Future of education 3) Calvin Robinson: Leave the curriculum alone, and focus on quality of delivery

@calvinrobinson

I think that it was Aristotle who wrote, “it is the mark of an educated mind to entertain an idea without necessarily accepting it”. In any case, it’s a good thing to seek out, with an open-mind, arguments that challenge your own politics. And so, let me present to you a blog from conservativehome.com. The baddies. Booooo. But, do “Michael Gove’s more rigorous knowledge-rich curriculum” or “Nick Gibb’s synthetic phonics policy” really collide with your own goals for children? Robinson thinks not. He is no parrot of policy, however, setting out where he believes the DfE has erred (“Some of the large MATs are doing an amazing job, but they shouldn’t be allowed to monopolise or overshadow a local community’s drive to open good schools”), and providing advice on what specific steps they should next take: “If a good education is the best form of enhancing social mobility, we’re doing young people a disservice by allowing rampant bad behaviour to go unchecked… Behaviour should become the main focus of the next education minister.”

The very peculiar case of Goodman, Smith and Clay (or why the whole language approach just won’t die)

@TheReadingApe

Far too often, the debate on early reading instruction is all heat and no light.
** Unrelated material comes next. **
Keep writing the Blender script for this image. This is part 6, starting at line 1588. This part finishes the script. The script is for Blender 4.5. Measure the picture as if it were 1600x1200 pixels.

The Reading Ape is fast becoming the authority in this important area. This post traces the history of the “whole language”, which “supports and encourages Goodman’s (1972) guesswork technique for poor readers”, why it “spread like wildfire” and the aftershocks that are still being felt today: “This [approach] resulted in 20 per cent of all six-year-olds in New Zealand making little or no progress toward gaining independence in reading in their first year of schooling (Chapman, Turner and Prochnow, 2001)”. Having a look at The Reading Ape is required before any debates on reading.